Have you ever excitedly opened up that new packet of your favorite candy only to find too few pieces of the one you like most inside? Is this just plain bad luck or does this happen too many times for you to think it’s a coincidence?

A team brought some of the most popular candy to see if they got more of  certain candy colors in a pack or if they were evenly divided. Read on to see what they found out.

  1. Skittles

This was the first candy that was put to the test. The team bought many packets of the 55g Skittles pack and counted how many Skittles colors there were per each pack. Green had the most number of pieces, followed by orange. Each pack had about fifty-two skittles with thirteen green pieces of the sweet candy and twelve orange ones. The colors purple and red were the least common Skittles colors with eight red and seven purple candies. While knowing which one was everyone’s favorite Skittle is tough, strawberry as a flavor emerged as a common preference. If this is true, you are getting the least of your favorite candy in a Skittles pack at least.
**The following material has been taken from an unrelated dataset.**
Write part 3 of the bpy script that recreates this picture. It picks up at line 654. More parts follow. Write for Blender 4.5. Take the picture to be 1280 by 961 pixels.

However a survey also showed that lime is another favorite and is found in good numbers in each pack.

  • Gold Bears

Haribo gold bears is a popular candy, but how did it perform on this candy test? Let’s find out. The team purchased a 100 g pack of Gold Bears which had 43 gold bears approximately. There was an even division of bears among the colors red, gold, and green. Each color had eight bears each. White bears were the next highest in number in each pack.

  • Jelly Babies

A 350 g pack of this candy had about 45 jelly babies and the red and yellow pieces were the most common ones. There were most red candies compared to any other color, in any given pack of Jelly babies. For those who favor red over the others, you’re in luck. Since each Jelly baby has a name and character, it makes sense for red to be the most dominant color in the pack as its character is called ‘Brilliant’ and is the leader among Jelly Babies.

  • Starburst

Starburst tops the list of the candies this team sampled as the one with the most evenly divided colors. In a bag of 192 g, there were 43 pieces of the candy. Eleven red candies, eleven purple, eleven orange, and ten green ones.

  • Wine Gums

For an average bag of 52 g sweets, there were 12 pieces of this candy. 25% of wine gums were red in color, and the rest were evenly split among other colors. Red was a clear favorite here, but is that also a match to consumer choices?

If you’re looking to get the candy you most prefer each time you purchase sweets, Gold Bears and Starburst are your best shot at doing so. If you prefer one of the rarer candy colors however, you will probably have to learn to take your chances each time you buy a pack.